4) Keeping things simple is how you create scalability

  • Why is this such a big part of any project your company develops?

“Complexity is a natural part of business, everything gets naturally more complicated as time goes on and if you start with a complicated model, you’re going to end up with an unmanageable rats nest within a couple months.  If you start with something simple, you’ll still be managing and dealing with complexity at an increasing rate as your company grows and as it takes on new customers and new challenges, but it shouldn't be unmanageable.  You have to stay focused on simplicity just to fight against that natural complexity that creeps into any business.”

  • Why is this such a big part of being a CEO?

“The biggest thing an executive can do for their team is continue to simplify as there’s only so much bandwidth that a human or team has.  If you want to be doing more and serving more customers, you have to find ways to simplify things for your team, otherwise you’re just going to be burdened by all of the complexity that starts to cloud your judgment.  You have all these conflicting interests within an organization; therefore, the more a CEO is a lead blocker for the team by getting all that complexity out of the way, the more employees are able to focus on real challenges and opportunities in front of them, without getting distracted.  I think those are the teams that really function at their optimum level.”

  • Can you share any best practices around this topic?

“One of the things that we’re really good at is we run great meetings.  Our meetings start on time, they have a very clear structure to them and they end on time.  Everybody has input on the agenda before they get there and everybody knows exactly what’s going to be talked about as we have very clear parameters and every section is defined; afterwards we have a follow up that goes out to each our team members immediately.  By doing that, nothing is caught in the pipelines; we know that if we have a problem we can solve it effectively, efficiently and consistently.  Because of that it really settles the team as they know we’re going to have this weekly meeting where everything that has built up over the last week will be cleared out when we get back.  This practice really simplifies our business a little bit more, every week.”

  • Do you have any stories to share where focusing on simplicity has been the difference in being successful?

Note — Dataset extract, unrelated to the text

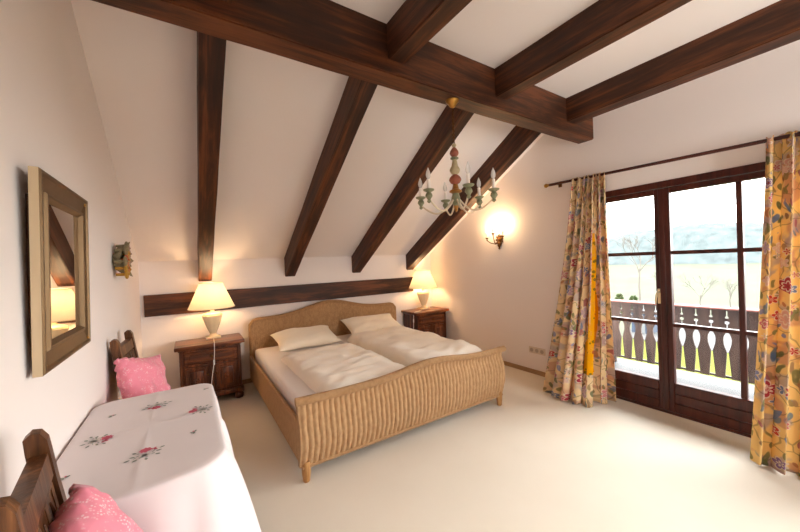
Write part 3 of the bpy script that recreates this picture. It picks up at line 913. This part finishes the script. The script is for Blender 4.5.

“We had a big breaking point in our business.  My brother is my partner and for a long time it was just the two of us; his focus has always been sales and mine has always been more on the development side.  In the early days of our business, we had all sorts of things to manage, just the day to day stuff you have to manage with a business, and we split those responsibilities up because we thought that was equitable.  We got to the the point where we were getting to the end of the year and we had a big tax bill that was going to be due and the only way we were going to be able to pay it was if we had a huge quarter of growth.  Because of this, we decided that Corey would focus solely on sales and I would do everything else.  What happened was his sales went up 500% over the next three months; we realized that this strategy was the missing piece in our business.  From that point forward we've said everybody in our business does one thing, nobody does two things and it's worth it to do that.  Getting that simplicity and clarity for us has been huge, we really try to simplify it to where each team member has one single responsibility.”